French officials argue that the reasons for trying to forge a new relationship with Russia are self-evident. The tapestry of alliances and agreements that has assured European security is under severe strain. The United States is now seen as a more unreliable partner and less focused on Europe. Cold War-era arms control agreements, like the Intermediate-range Nuclear Forces (INF) treaty, are falling apart.
Macron contends that Europe itself should take the lead in building itself a new security architecture — and that means engaging with Russia. He has also stated, none too subtly, that Europe should not rely on Washington having the Continent’s best interests at heart.
“If Europe doesn’t express its own voice toward Russia, and if we seek refuge in the caricature that we sometimes make of ourselves, meaning being the visible side of American influence in this part of the world, then we will not be able to move forward,” he said in a speech to the French community in Warsaw last week.
“Who suffers today from economic sanctions, frozen conflicts, the impossibility of stabilizing the architecture of confidence in Europe, other than Europe and Europeans? Not those who live on the other side of the world and push us to go further in this direction.”
French officials also argue that Macron’s policy — which he has pursued since the early days of his presidency nearly three years ago — is less controversial than has been portrayed, with widespread agreement across Europe that leaders need to talk to Russia.
“I know of no partner, not the Polish or the Baltic states, that contest the necessity to negotiate with the Russians about security conditions on the Continent,” said a high-level French diplomatic official involved in Russian policy. “It’s evident that it’s not a bilateral exercise.”

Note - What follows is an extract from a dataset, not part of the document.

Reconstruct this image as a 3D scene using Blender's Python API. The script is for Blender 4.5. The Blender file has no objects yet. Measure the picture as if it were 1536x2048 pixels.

Someone had to make sure Europe sets the terms of discussion for new agreements on missile control and European security, the official said, and “that’s what the president is doing.”
But many of Macron’s European partners remain deeply skeptical, even suspicious, of both Putin and of Macron’s efforts.
Eastern European and Baltic leaders, who lived under Soviet repression and the threat of Russian expansionism since the end of the Cold War, do not believe that Putin is interested in more constructive relations and have complained that France and Macron do not take their security concerns to heart.
Macron’s method
In his approach to Russia, two signature elements of Macron’s foreign policy method are at the fore — a drive to ensure France is at the center of international affairs and a belief in his power to build strong personal relationships with fellow leaders.
The French president’s particularly personal — sometimes empathetic — way of dealing with Putin has made a lot of his European partners nervous.
He often mentions the trauma of Putin’s brother’s death in the siege of Leningrad to suggest that the Russian president’s background is profoundly European. French officials hope that Putin can be persuaded that Russia’s best interests lie in a partnership with Europe rather than throwing in its lot with China, where it would be very much the junior partner.
“There’s a feeling that this personal relationship is constructive and that there are advisers and ministers around the Russian president who are harder than him, and so it’s useful to try to work one on one from president to president,” said a French official close to Macron.
“It’s tactical and geopolitical,” the official said. “If you don’t want Russia to hole itself up or drift toward other alliances, then it’s important to remind them of a historical, political and cultural reality that Russia is a European country.”
“Special status helps Russia, [it] would enable the regions to block anything which Russia doesn’t like” — Leo Litra, analyst
Macron has also voiced sympathy for at least part of Putin’s worldview.
In 2016, as finance minister, he told a group of French businessmen that he favors lifting sanctions against Russia imposed by the U.S. and the EU after the annexation of Crimea in 2014. Under Macron’s presidency, France backs maintaining those sanctions, but the president himself is not believed to be a strong supporter, seeing them as ineffective and primarily imposed to align with U.S. policy.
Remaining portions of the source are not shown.